Bugün Toledo şehrine geçmeden önce Madrid’te Ebu Bekir Cami ziyaret edilmiştir. Burada aynı zamanda İspanya İslami Topluluklar Birliği’nin (UCİDE) yetkilileri ile görüşülmüştür.
Sonrasında Madrid’ten ayrılarak 80 km güneye Toledo’ya geçilmiştir. Toledo üç yanı büyüleyici Tajo Nehriyle çevrili engebeli bir tepenin üzerinde yer almaktadır. Şehrin Romalılar zamanındaki adı Toletum’dur. Milattan sonra sekizinci yüzyılda Cebelitarık Boğazını geçen Tarık Bin Ziyad komutasındaki Müslüman Arap birlikleri İber Yarımadasının büyük bir bölümünde denetimi ele geçirdiler ve Toledo’yu almışlardır. Müslümanlar şehrin adını Tuleytula olarak değiştirmişlerdir. 750 yılında, Bağdat’ta halifeliklerini ilan eden Abbasiler, İspanya’da, Endülüs Emevi Devletini kurmuşlardır. Böylece Toledo’da Endülüs Emevileri dönemi başlamıştır. Bu dönem Endülüs’ün en parlak dönemi olarak bilinmektedir. Çünkü Emeviler hem sanatta hem bilimde oldukça iyi safhalara gelmişlerdir. Birçok bilim adamı yetiştirmiş, dünyanın en geniş kütüphanelerine sahip olmuşlardır. Endülüs Emevileri; İber Yarımadasını 800 yıl, Tuleytula’yı 350 yıl yönetmişlerdir. Bu dönem boyunca Endülüs sınırlarında yaşayan bütün azınlıklar, en önemlileri Yahudiler, Hıristiyanlar ve Müslümanlar olmak üzere, büyük bir hoşgörü içerisinde yaşamışlardır. 1085’te bu şehir Müslümanlardan alınarak İspanya’ya başkent yapılmıştır.

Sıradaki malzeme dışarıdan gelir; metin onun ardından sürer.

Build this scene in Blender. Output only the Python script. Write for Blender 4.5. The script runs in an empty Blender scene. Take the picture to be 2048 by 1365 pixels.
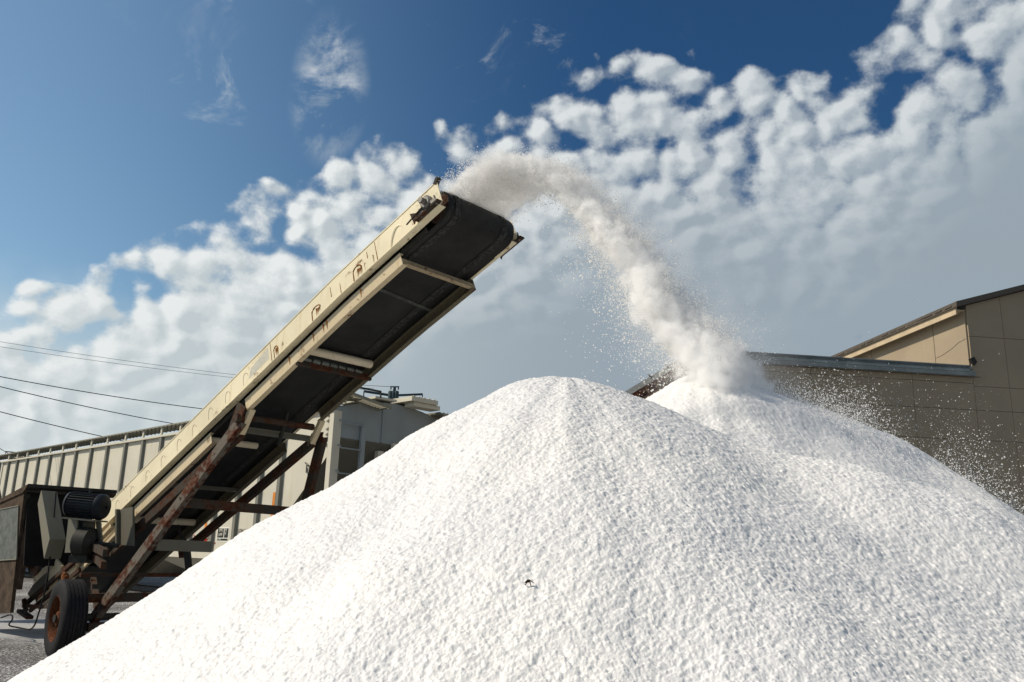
import bpy, bmesh, math, random
import numpy as np
from mathutils import Vector, Matrix
random.seed(7); rng = np.random.default_rng(11)
sc = bpy.context.scene
C_ = sc.collection

# ------------------------------------------------------------------ camera
CAM = np.array([0, 0, 1.4]); FPX = 1700.0; PITCH = math.radians(14); ROLL = math.radians(1.7)
_r = np.array([1., 0, 0]); _u = np.array([0, -math.sin(PITCH), math.cos(PITCH)]); _f = np.array([0, math.cos(PITCH), math.sin(PITCH)])
RT = _r*math.cos(ROLL)+_u*math.sin(ROLL); UP = _u*math.cos(ROLL)-_r*math.sin(ROLL); FW = _f
cd = bpy.data.cameras.new('camera'); cam = bpy.data.objects.new('camera', cd); C_.objects.link(cam)
cd.sensor_width = 36; cd.lens = FPX/2048*36; cd.clip_start = 0.05; cd.clip_end = 5000
M = Matrix.Identity(4)
for i in range(3):
    M[i][0] = RT[i]; M[i][1] = UP[i]; M[i][2] = -FW[i]; M[i][3] = CAM[i]
cam.matrix_world = M
sc.camera = cam
sc.render.resolution_x = 1024; sc.render.resolution_y = 682

def ray(px, py): return RT*(px-1024)/FPX+UP*(682.5-py)/FPX+FW
def atd(px, py, D): return CAM+ray(px, py)*D
def onplane(px, py, p0, n):
    d = ray(px, py); return CAM+d*(np.dot(np.array(p0)-CAM, n)/np.dot(d, n))

# ------------------------------------------------------------------ sun and sky
SUN_EL = math.radians(42); SUN_H = np.array([-1.0, -0.07]); SUN_H /= np.linalg.norm(SUN_H)
SUND = Vector((SUN_H[0]*math.cos(SUN_EL), SUN_H[1]*math.cos(SUN_EL), math.sin(SUN_EL)))
sd = bpy.data.lights.new('sun', 'SUN'); sd.energy = 4.1; sd.angle = math.radians(0.5); sd.color = (1, 0.89, 0.73)
sun = bpy.data.objects.new('sun', sd); C_.objects.link(sun); sun.rotation_euler = SUND.to_track_quat('Z', 'Y').to_euler()
sun.location = (-20, -5, 20)

class NT:
    def __init__(s, tree): s.t = tree; s.t.nodes.clear()
    def n(s, kind, ins=None, **kw):
        nd = s.t.nodes.new(kind)
        for k, v in kw.items(): setattr(nd, k, v)
        for k, v in (ins or {}).items():
            if hasattr(v, 'is_output') or isinstance(v, bpy.types.NodeSocket): s.t.links.new(v, nd.inputs[k])
            else: nd.inputs[k].default_value = v
        return nd
    def m(s, op, a, b=0.0, c=0.0, clamp=False):
        nd = s.t.nodes.new('ShaderNodeMath'); nd.operation = op; nd.use_clamp = clamp
        for i, v in enumerate((a, b, c)):
            if isinstance(v, bpy.types.NodeSocket): s.t.links.new(v, nd.inputs[i])
            else: nd.inputs[i].default_value = v
        return nd.outputs[0]
    def mix(s, f, a, b, mode='MIX'):
        nd = s.t.nodes.new('ShaderNodeMix'); nd.data_type = 'RGBA'; nd.blend_type = mode
        for sock, v in ((nd.inputs[0], f), (nd.inputs[6], a), (nd.inputs[7], b)):
            if isinstance(v, bpy.types.NodeSocket): s.t.links.new(v, sock)
            else: sock.default_value = v if not isinstance(v, tuple) or len(v) == 4 else (*v, 1)
        return nd.outputs[2]
    def ss(s, x, a, b):
        nd = s.t.nodes.new('ShaderNodeMapRange'); nd.interpolation_type = 'SMOOTHSTEP'
        for i, v in enumerate((x, a, b, 0.0, 1.0)):
            if isinstance(v, bpy.types.NodeSocket): s.t.links.new(v, nd.inputs[i])
            else: nd.inputs[i].default_value = v
        return nd.outputs[0]
    def curve(s, x, pts):
        nd = s.t.nodes.new('ShaderNodeFloatCurve'); c = nd.mapping.curves[0]
        while len(c.points) < len(pts): c.points.new(0.5, 0.5)
        for p, (a, b) in zip(c.points, pts): p.location = (a, b); p.handle_type = 'AUTO'
        nd.mapping.update(); s.t.links.new(x, nd.inputs[1]); return nd.outputs[0]

world = bpy.data.worlds.new('World'); sc.world = world; world.use_nodes = True
w = NT(world.node_tree)
tc = w.n('ShaderNodeTexCoord')
sky = w.n('ShaderNodeTexSky', sky_type='NISHITA', sun_disc=False, sun_elevation=SUN_EL,
          sun_rotation=math.atan2(SUN_H[0], SUN_H[1]), air_density=1.0, dust_density=0.6, ozone_density=3.0)
xyz = w.n('ShaderNodeSeparateXYZ', {0: tc.outputs['Generated']})
X, Y, Z = xyz.outputs
az = w.m('ARCTAN2', X, Y); el = w.m('ARCSINE', Z)
azn = w.m('MULTIPLY_ADD', az, 0.5, 0.5)                                 # -1..1 rad -> 0..1
edge = w.curve(azn, [(0, .20), (.18, .215), (.256, .262), (.288, .315), (.333, .375), (.366, .408), (.395, .445), (.44, .475), (.488, .505),
                     (.536, .535), (.572, .548), (.62, .54), (.68, .54), (.705, .55), (.75, .60), (.80, .66), (1, .72)])
wpv = w.n('ShaderNodeCombineXYZ', {0: az, 1: w.m('MULTIPLY', el, 1.25), 2: 0.3}).outputs[0]
def fbm(vec, scale, detail=6, rough=.55, dist=0.0, off=(0, 0, 0)):
    mp = w.n('ShaderNodeMapping', {0: vec, 1: off})
    return w.n('ShaderNodeTexNoise', {'Vector': mp.outputs[0], 'Scale': scale, 'Detail': detail, 'Roughness': rough, 'Distortion': dist}).outputs[0]
warp = fbm(wpv, 5, 3, .5, 0, (3, 1, 0))
d = w.m('ADD', w.m('SUBTRACT', edge, el), w.m('MULTIPLY', w.m('SUBTRACT', warp, .5), .10))       # depth below the cloud bank's upper edge
# billow noise: puffs
def billow(off, sc_=27.0):
    mp = w.n('ShaderNodeMapping', {0: wpv, 1: off})
    wn = w.n('ShaderNodeTexNoise', {'Vector': mp.outputs[0], 'Scale': 9.0, 'Detail': 3.0})
    vv = w.n('ShaderNodeVectorMath', {0: wn.outputs[1], 1: (-.5, -.5, -.5)}, operation='ADD')
    v2 = w.n('ShaderNodeVectorMath', {0: vv.outputs[0], 'Scale': .075}, operation='SCALE')
    v3 = w.n('ShaderNodeVectorMath', {0: mp.outputs[0], 1: v2.outputs[0]}, operation='ADD')
    vo = w.n('ShaderNodeTexVoronoi', {'Vector': v3.outputs[0], 'Scale': sc_, 'Smoothness': .6}, feature='SMOOTH_F1')
    no = w.n('ShaderNodeTexNoise', {'Vector': mp.outputs[0], 'Scale': 32.0, 'Detail': 7.0, 'Roughness': .58})
    a = w.m('SUBTRACT', 1.0, w.m('MULTIPLY', vo.outputs[0], 1.15))
    return w.m('ADD', w.m('MULTIPLY', a, .62), w.m('MULTIPLY', no.outputs[0], .62))
b0 = billow((0, 0, 0)); b1 = billow((-.011, .009, 0))
big = fbm(wpv, 6.0, 4, .5, .4, (7.3, 2.1, 0))
cover = w.m('ADD', w.m('MULTIPLY', w.ss(d, -.045, .01), .58), w.m('MULTIPLY', w.ss(d, .03, w.m('ADD', .20, w.m('MULTIPLY', w.ss(az, .0, .5), .10))), .40))
cover = w.m('ADD', cover, w.m('MULTIPLY', w.m('SUBTRACT', big, .5), w.m('MULTIPLY', w.ss(d, -.02, .05), .34)))
dens = w.m('SUBTRACT', w.m('ADD', b0, cover), 1.02)
alpha = w.ss(dens, -.05, .24)
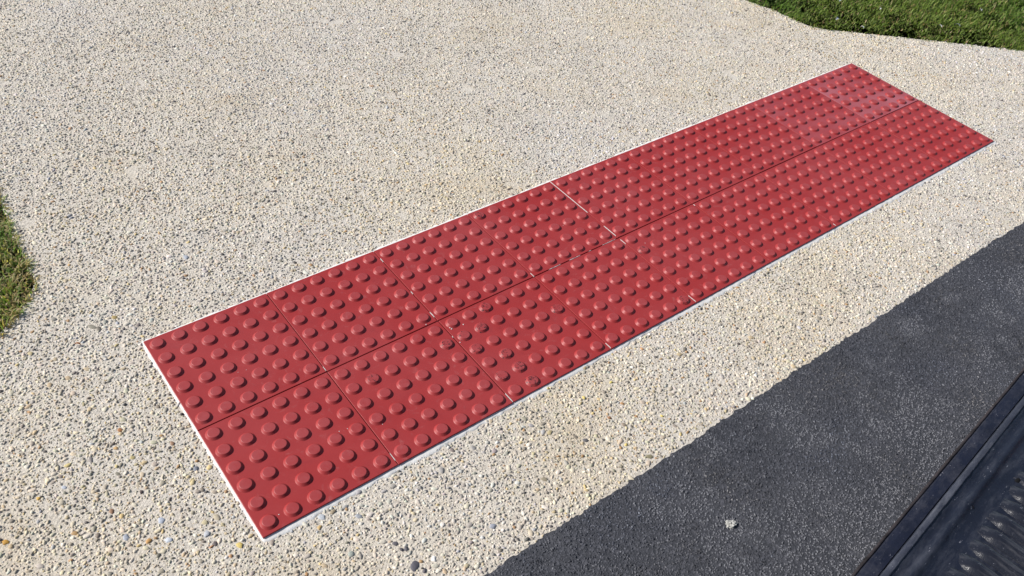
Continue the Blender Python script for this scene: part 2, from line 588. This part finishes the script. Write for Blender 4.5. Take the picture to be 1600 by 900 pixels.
# asphalt chippings
na = 80000
ax, ay = rng.uniform(-.1, 2.9, na), rng.uniform(-1.15, ASP_Y - .004, na)
u, v, w = proj(np.c_[ax, ay, np.full(na, Z_ASP)])
k = (u > 700) & (u < 1700) & (v > 300) & (v < 960)
ax, ay = ax[k], ay[k]
na = len(ax)
ad = rng.uniform(.0024, .0058, na)
g_ = rng.choice(4, na, p=[.45, .3, .18, .07])
acol = np.array([(.040, .042, .052), (.070, .072, .085), (.105, .107, .122), (.17, .17, .185)])[g_] * rng.uniform(.8, 1.2, (na, 1))
acol *= (.45 + .7 * vnoise(ax, ay, .2, 51) + .45 * vnoise(ax, ay, .05, 52))[:, None]
acol *= 1 + (vnoise(ax, ay, .12, 53)[:, None] - .5) * np.array([[.25, .12, -.1]])
fb = .42 * vnoise(ax, ay, .11, 54) + .34 * vnoise(ax, ay, .045, 55) + .24 * vnoise(ax, ay, .015, 56) + .12 * np.clip((ASP_Y - ay) / .25, 0, 1) - .06
dm_ = np.clip((fb - .47) * 6, 0, .9)[:, None]
acol *= (.62 + .5 * vnoise(ax, ay, .33, 58))[:, None]
acol = acol * (1 - dm_) + np.array([[.15, .152, .168]]) * dm_ * rng.uniform(.8, 1.2, (na, 1))
e_ = rng.uniform(1, 1.7, na)
V, T, C = stones(4, ax, ay, np.full(na, Z_ASP), ad * .5 * e_, ad * .5 / e_ * 1.1, rng.uniform(0, 3.14, na), ad * rng.uniform(.10, .40, na), acol, np.full(na, .001), .25, 5)
chips = link('chippings', np_mesh('chippings', V, T, C), M_PEB, road)
tag(chips, 'fine dark chippings bedded in the asphalt', kind='stuff')

# ------------------------------------------------------------------ tactile tiles
PITCH = .3
studme = None


def make_stud_mesh():
    prof = [(.0184, -.0008), (.0177, .0001), (.0169, .0006), (.0160, .0014), (.0131, .0046), (.0127, .0050), (.0122, .00525), (.0116, .0053), (.006, .0053)]
    n = 28
    V, F = [], []
    for rr, z in prof:
        for k in range(n):
            t = 2 * math.pi * k / n
            V.append((rr * math.cos(t), rr * math.sin(t), z))
    for i in range(len(prof) - 1):
        for k in range(n):
            F.append((i * n + k, i * n + (k + 1) % n, (i + 1) * n + (k + 1) % n, (i + 1) * n + k))
    V.append((0, 0, .0053))
    for k in range(n): F.append(((len(prof) - 1) * n + k, (len(prof) - 1) * n + (k + 1) % n, len(V) - 1))
    me = mesh('stud', V, F, True)
    me.materials.append(M_STUD)
    return me


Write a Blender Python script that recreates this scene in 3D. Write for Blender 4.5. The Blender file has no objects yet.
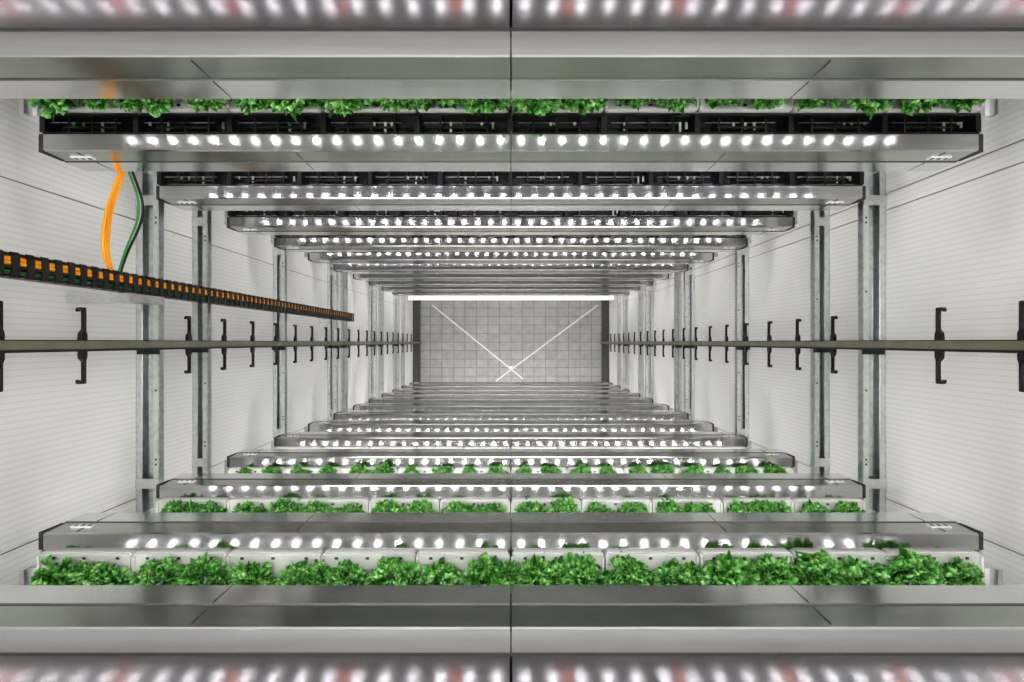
import bpy, bmesh, math, random
import numpy as np
from mathutils import Vector
random.seed(4); np.random.seed(4)
H=12.0
D0=2.174; STEP=0.72
F=512.0
WX=2.28; WY=2.6; CEIL=13.7
scn=bpy.context.scene
try:
    scn.view_settings.view_transform='Standard'
    scn.view_settings.look='None'
except Exception: pass
for lk in ('Medium High Contrast',):
    try: scn.view_settings.look=lk
    except Exception as e: pass

# ---------------- materials
def new_mat(name):
    m=bpy.data.materials.new(name); m.use_nodes=True
    nt=m.node_tree; b=nt.nodes['Principled BSDF']
    return m,nt,b
def simple(name,col,rough=.5,metal=0.,noise=0.08,scale=8.,bump=0.0,stretch=(1,1,1)):
    m,nt,b=new_mat(name)
    tc=nt.nodes.new('ShaderNodeTexCoord'); mp=nt.nodes.new('ShaderNodeMapping')
    mp.inputs['Scale'].default_value=stretch
    n=nt.nodes.new('ShaderNodeTexNoise'); n.inputs['Scale'].default_value=scale; n.inputs['Detail'].default_value=5
    nt.links.new(tc.outputs['Object'],mp.inputs[0]); nt.links.new(mp.outputs[0],n.inputs['Vector'])
    r=nt.nodes.new('ShaderNodeValToRGB')
    r.color_ramp.elements[0].position=.3; r.color_ramp.elements[1].position=.7
    r.color_ramp.elements[0].color=tuple(max(0,c*(1-noise)) for c in col)+(1,)
    r.color_ramp.elements[1].color=tuple(min(1,c*(1+noise)) for c in col)+(1,)
    nt.links.new(n.outputs['Fac'],r.inputs[0]); nt.links.new(r.outputs[0],b.inputs['Base Color'])
    b.inputs['Roughness'].default_value=rough; b.inputs['Metallic'].default_value=metal
    if bump:
        bp=nt.nodes.new('ShaderNodeBump'); bp.inputs['Strength'].default_value=bump; bp.inputs['Distance'].default_value=.01
        nt.links.new(n.outputs['Fac'],bp.inputs['Height']); nt.links.new(bp.outputs[0],b.inputs['Normal'])
    return m
def emis(name,col,s):
    m,nt,b=new_mat(name)
    b.inputs['Base Color'].default_value=(.9,.9,.9,1)
    b.inputs['Emission Color'].default_value=tuple(col)+(1,)
    b.inputs['Emission Strength'].default_value=s
    return m
M_chrome=simple('polished_aluminium',(.64,.63,.64),.13,1.,.06,6,stretch=(.4,6,6))
M_matte=simple('matte_aluminium',(.50,.50,.495),.42,.9,.06,6,stretch=(.3,6,6))
M_cover=simple('brushed_cover',(.72,.71,.72),.17,1.,.06,6,stretch=(.4,6,6))
M_galv=simple('galvanised_steel',(.66,.67,.66),.32,1.,.10,22,bump=.03)
M_under=simple('shelf_underside',(.48,.48,.48),.5,.3,.10,22)
M_tie=simple('galvanised_tie',(.54,.56,.565),.28,1.,.16,30,bump=.03)
M_tieedge=simple('galvanised_tie_edge',(.64,.65,.65),.33,.9,.10,30)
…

Tuleytula ya da şimdiki adıyla Toledo, eski taşlarla yapılandırılmış görkemli bir şehir: Antik taşlı yollar, şatolar… Biz de Toledo’nun daracık sokaklarını buralarda daha önce yaşamış Müslümanları düşünerek arşınlıyoruz. Del Cristo de la Luz Camisi’ni ziyaret ettiğimizde ise bu caminin Müslümanlardan sonra önce kiliseye çevrildiğini bugün ise müze haline gelmiş olduğunu görüyoruz. Kılıçları ve silahlarıyla ünlü bu şehri diğer bir eski İslam şehri Kurtuba’ya gitmek üzere terk ediyoruz.
Toledo’dan Kurtuba’ya giderken yollarda hep zeytin bahçeleri görüyoruz. Şeyh Semih Efendi zeytin ağacının Müslümanların buralardan geçtiğine bir işaret olduğunu belirtiyor.
Yolları sokakları turunç ağaçlarıyla bezeli Kurtuba’ya(Kordoba) ancak gün batımında varabiliyoruz. İlk işimiz eski Kurtuba Ulu Cami’yi ziyaret etmek oluyor. Endülüs Emevilerine başkentlik yapmış Kurtuba’da o dönemde 600 cami bulunmuştur. Bu camilerin değerli mermerlerden yapılmış sütunlarla dolu en ihtişamlısı ve Kurtuba Ulu Cami olmuştur. Vadil-Kebir nehri kenarında yer alan caminin temeli 786’da I. Abdurrahman tarafından atılmıştır.
Hıristiyanlar, 1492’de Endülüs Devletini mahvedip Kurtuba’ya girince, ilk iş olarak, bu camiye saldırmışlardır. Hristiyan olmak istemeyen ve camiye sığınan Müslümanları katletmişlerdir. Fildişinden yapılmış rahleleri ve altın minberi parçalayarak aralarında paylaşmışlardır. Minberde saklanan ve hazret-i Osman’ın yazdığı Kur’an-ı Kerim’in bir eşi olan inci ve zümrütle işlenmiş nefis Mushafı ayaklarının altına alarak çiğnemişlerdir. Bu olayda en azından 400 kıymetli mermer sütun yıkılmıştır. Sonrasında ise Kurtuba Ulu Cami bir katedrale dönüştürülmüştür.
Kurtuba’yı terk etmeden önce bulabildiğimiz küçük bir camide oradaki Müslüman kardeşlerimizle buluşuyoruz. En büyük duamız buraların yeniden İslam olması ve Kurtuba Ulu Cami’den yeniden ezan sesleri yükselmesi.